Protests in Tel Aviv against the Iran war and a Houthi missile launch towards Israel have sent US-Iran ceasefire odds tumbling. Ceasefire by April 7 sits at 1% YES, down from 2% yesterday.
The April 7 ceasefire market is effectively dead with only four days left. Traders are less optimistic about April 15 at 6% YES, down from 8% yesterday. The biggest shock came in the April 30 market, now at 18% YES, down from 24% a day ago. This reflects traders’ skepticism about any near-term diplomatic breakthrough amid escalating proxy activity and domestic unrest in Israel.

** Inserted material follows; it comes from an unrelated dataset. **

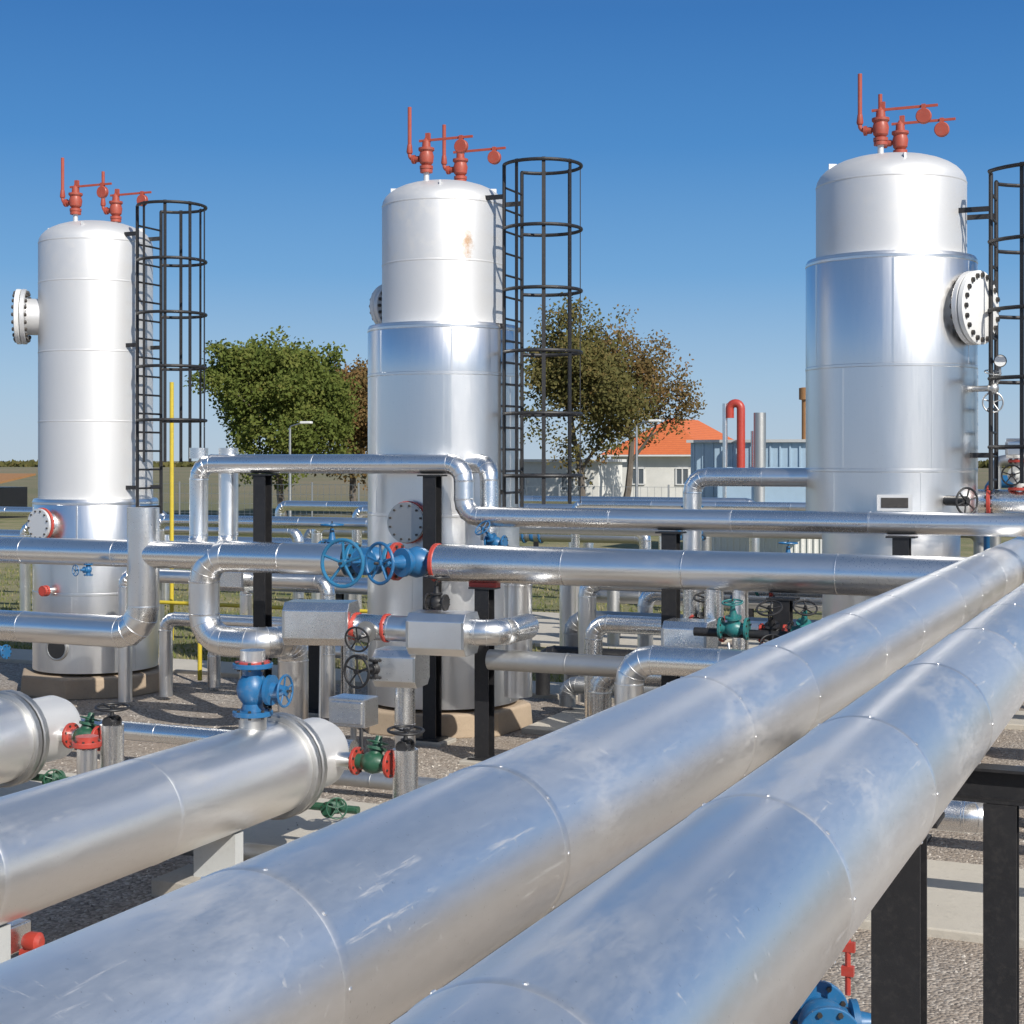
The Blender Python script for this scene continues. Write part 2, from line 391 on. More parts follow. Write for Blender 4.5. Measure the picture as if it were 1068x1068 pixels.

The volume data is telling. While the face value suggests high activity at $3.76M across all sub-markets, actual USDC traded is just $431K. The thin order book means it only takes $12K to swing the April 7 market by five points. The largest move in the last 24 hours was a modest 2-point spike for April 30, likely a reaction to short-lived optimism before reality set in.
The events are bearish for ceasefire prospects. Protests in Tel Aviv and military escalations suggest rising tensions. This news is from a Tier 3 source, meaning it could be noise, but it’s aligned with the broader narrative of stalled peace efforts. At 1¢, a YES share for April 7 is a long shot. For a 100x return, you’d need to believe a diplomatic miracle occurs within four days.
Watch for statements from Secretary of State Rubio or any intermediary actions from Oman or Qatar. Trump’s rhetoric or any shift from CENTCOM could also sway markets. With escalating military actions, expect little movement toward peace unless a major diplomatic signal emerges.